The best way, we think, is to go to the official Zoho Partner Directory, decide whether you want a local, U.S.-based Zoho Partner or a global/offshore one, and search. Make a short list, call or contact the pre-selected Partners by other means, and observe the response.
Criteria that are worth taking into account:
- Paid certifications, graded by the Zoho Certification team.
- The presence of the case studies filed with Zoho (should be visible on the Partner’s profile and on their website).
- Partner’s experience with your industry and Zoho applications you plan to use (Zoho has over 70 products; no Zoho Partner on Earth is equally skilled with all of them, no matter what they say).
- Partner’s billing model (hourly rate/fixed budgets), but remember that the client-provider relationship model isn’t the same as the employer/employee one.
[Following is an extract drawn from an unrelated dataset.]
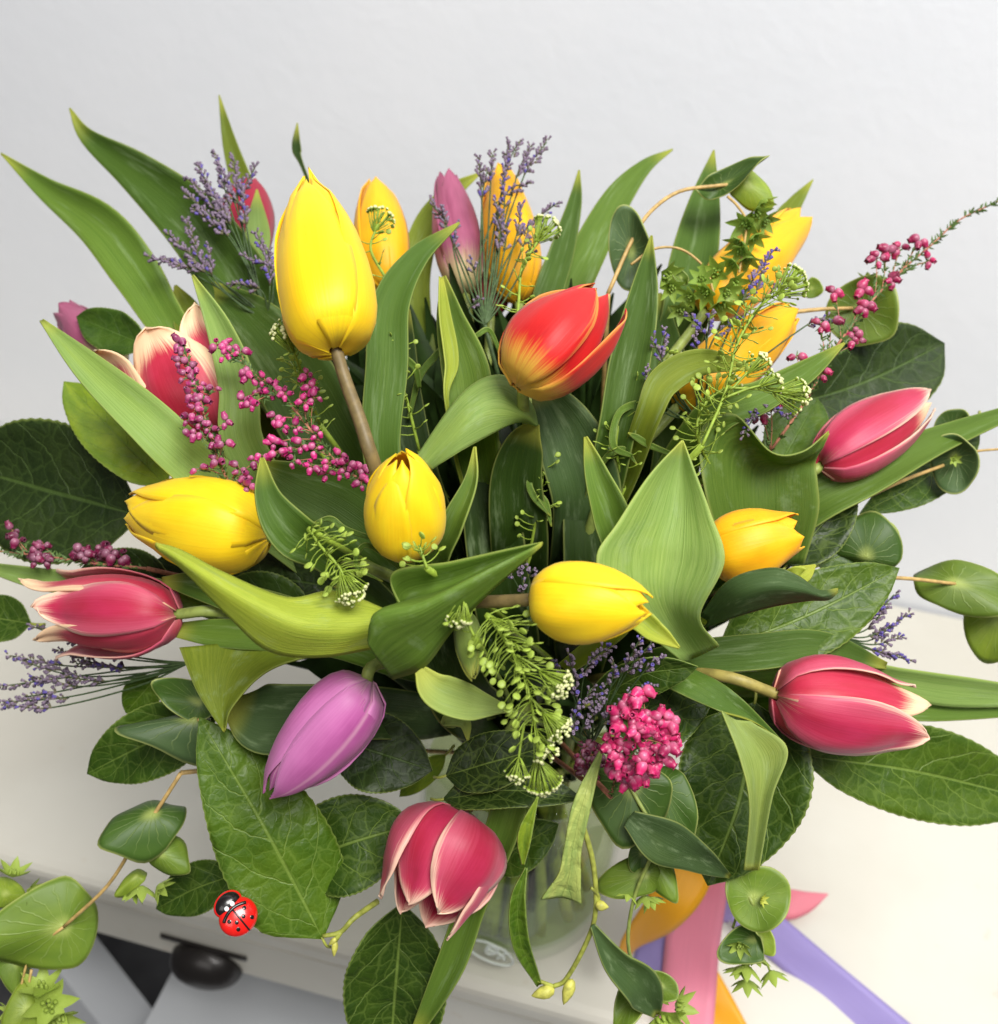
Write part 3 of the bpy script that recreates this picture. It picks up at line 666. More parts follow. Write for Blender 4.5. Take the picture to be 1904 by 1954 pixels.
tulip('mauve tulip partly hidden behind a small dark leaf at the edge', (225, 700, 22), (122, 590, 26), 96, 'dusk', phi=0, opn=.5, tip_round=2.0, curl=.1)
tulip('closed mauve tulip pointing down to the ladybird leaf', (706, 1300, -58), (514, 1516, -74), 164, 'mauve', low=.8, phi=-34, opn=.12, tip_round=2.2, stem='stem', stem_via=[(745, 1262, -40)])
tulip('open pink tulip with white-edged petals hanging lowest at the front', (888, 1550, -26), (786, 1766, -66), 244, 'pink', phi=-34, opn=.50, hw=.82, splay={2: .10, 5: .12}, lens={0: .84, 1: .88, 2: .95, 5: 1.0, 4: .96, 3: .96}, tip_round=2.2)
tulip('pink tulip with pale parted petal edges above the veined leaf', (1480, 1326, -52), (1745, 1366, -60), 196, 'pink', smat='cream', phi=32, opn=.62, hw=.73, lens={0: .98, 1: .92}, splay={2: .18, 0: .08}, stem='stem_olive', stem_via=[(1330, 1285, -30)])
tulip('dark crimson tulip at the back behind lilac statice', (452, 510, 42), (482, 342, 42), 118, 'crimson', phi=20, opn=.25)
tulip('crimson tulip showing a little between mauve and yellow tulips', (935, 600, 44), (948, 500, 44), 70, 'crimson', phi=20, opn=.3)
tulip('unopened green tulip bud with a yellow tip beside the pods', (888, 1172, -58), (902, 1296, -92), 56, 'bud', phi=20, opn=.12, name='tulip_bud')
# ------------------------------------------------------------------ tulip leaves
blade('long green leaf reaching to the top corner beside the wall', [(345, 650, 10), (262, 520, 8), (190, 430, 8), (90, 362, 10), (2, 293, 12)], [70, 92, 84, 42, 3], 'mid', fold=.5, roll=8)
blade('longest dark green leaf rising behind statice to a thin tip', [(560, 700, 22), (470, 560, 8), (375, 430, 6), (262, 330, 8), (168, 262, 10), (133, 207, 12)], [110, 128, 116, 74, 30, 3], 'green', fold=.55, roll=5)
blade('thin light leaf standing straight up behind statice', [(500, 520, 40), (470, 380, 40), (440, 280, 40), (418, 182, 42)], [50, 44, 27, 2], 'olive', fold=.5)
blade('pale leaf blade before the dark crimson tulip', [(500, 520, 20), (492, 440, 16), (490, 362, 16)], [44, 44, 3], 'light', fold=.35)
blade('small dark leaf tip showing above the large yellow tulip', [(582, 330, 40), (566, 285, 40), (567, 235, 40)], [6, 17, 2], 'bdeep', fold=.4)
blade('green leaf beside the large yellow tulip bending over to its tip', [(730, 880, -20), (738, 700, -35), (748, 580, -38), (800, 490, -34), (876, 425, -30)], [70, 80, 70, 44, 4], 'green', fold=.45, roll=[0, 0, 10, 25, 20])
blade('blurred light leaf behind the mauve tulip at the top', [(790, 560, 55), (812, 440, 55), (860, 370, 56), (916, 330, 56)], [60, 54, 34, 4], 'olive', fold=.3)
blade('narrow upright leaf beside the pods at the top', [(1040, 590, 30), (1072, 480, 28), (1096, 390, 28), (1105, 325, 28)], [56, 46, 26, 3], 'green', fold=.5)
blade('long light leaf curving up and over at the top', [(1080, 580, 40), (1128, 470, 40), (1180, 378, 42), (1232, 318, 44), (1283, 285, 46)], [76, 66, 52, 27, 3], 'mid', fold=.4, roll=[0, 0, 10, 20, 20])
blade('broad upright leaf behind the arching thin stem', [(1300, 620, 20), (1318, 510, 14), (1340, 400, 14), (1362, 287, 14)], [90, 90, 62, 3], 'green', fold=.55, roll=-10)
blade('pointed leaf tip above the amber tulip with star heads', [(1480, 445, 35), (1515, 390, 36), (1551, 343, 36)], [40, 28, 2], 'olive', fold=.5)
blade('upright folded leaf beside the standing petal of the red tulip', [(1175, 830, -18), (1200, 700, -26), (1225, 580, -28), (1243, 450, -24)], [70, 76, 56, 3], 'green', fold=.7, crease=.3)
blade('short upright leaf with a rolled edge in the middle', [(905, 790, -22), (890, 700, -28), (862, 610, -30), (847, 528, -30)], [90, 90, 54, 8], 'mid', fold=.55, roll=14)
blade('rolled light edge of the short upright leaf', [(852, 770, -34), (858, 690, -36), (846, 600, -37), (841, 530, -34)], [8, 30, 24, 8], 'lime', fold=.9, roll=-25)
loft_leaf('wide leaf arched over like a bridge behind the small yellow tulip', [[(1026, 812, -24), (1012, 768, -34), (958, 716, -40), (880, 752, -42), (782, 890, -36)], [(1024, 812, -30), (1000, 790, -42), (945, 770, -48), (890, 800, -48), (802, 893, -38)], [(1022, 812, -28), (985, 806, -38), (920, 838, -42), (868, 868, -42), (822, 897, -36)]], 'light')
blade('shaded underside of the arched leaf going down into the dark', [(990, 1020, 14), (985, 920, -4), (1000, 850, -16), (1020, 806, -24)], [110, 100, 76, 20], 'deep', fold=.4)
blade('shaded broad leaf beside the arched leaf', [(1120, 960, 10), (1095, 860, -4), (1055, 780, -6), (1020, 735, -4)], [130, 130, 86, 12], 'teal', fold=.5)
blade('thin curved leaf beside the small yellow tulip', [(838, 1080, -40), (868, 1000, -58), (900, 920, -62), (906, 853, -62)], [56, 48, 28, 5], 'mid', fold=.75, roll=22, crease=.2)
blade('broad dark leaf behind the yellow tulips, its tip turned up', [(740, 1030, -12), (650, 960, -26), (560, 920, -34), (480, 878, -40)], [120, 124, 82, 6], 'green', fold=.45, roll=10)
blade('pointed leaf clasping the end of the sideways yellow tulip', [(620, 1060, -52), (555, 1015, -76), (512, 950, -84), (500, 874, -84)], [60, 84, 48, 7], 'green', fold=.75, crease=.25)
loft_leaf('long lime leaf lying across under the sideways yellow tulip', [[(748, 1168, -70), (640, 1128, -82), (548, 1140, -94), (430, 1094, -102), (345, 1050, -106), (297, 1036, -108)], [(742, 1186, -76), (660, 1198, -90), (560, 1190, -104), (440, 1130, -110), (350, 1072, -112), (297, 1040, -109)], [(720, 1236, -74), (610, 1254, -90), (512, 1242, -98), (440, 1180, -104), (352, 1090, -108), (299, 1046, -108)]], 'lime')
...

In a few words, hourly rate for the implementation project is bad.
- Ensure that you are making a deal with the same people who will be executing your project. If the Partner outsources their projects, benefiting from the cheap offshore workforce, you’d better go directly offshore (if you prefer the economical side) or work with a local Zoho Partner with the local team.
What does not matter:
- Location: You’ll be fine with either a remote or a local Zoho Partner, as long as the Partner is good. Our business is inherently remote.
- Partner tier: It matters, but up to some degree. Generally speaking, the higher, the better, but many Authorized Partners deliver better service than Advanced and Premium ones (read about Zoho Partner tiers).
Red flags:
- Lack of transparency, especially in the early stages of the engagement.
- Lack of cybersecurity and liability insurance.
- Lack of publicly accessible privacy and data retention policy.
- Vague, generalized contracts or no contracts at all. That includes UpWork freelancers, too — nothing prevents a good freelancer from having a solid, legally binding contract even if they work through UpWork.
Think about choosing a Zoho Partner the same way you choose a doctor or mechanic: no one wants the cheapest one, because in the long run the quality always wins over the cost. Business automation is complex; expecting it to be done by the price of a used bicycle is dangerous for any business.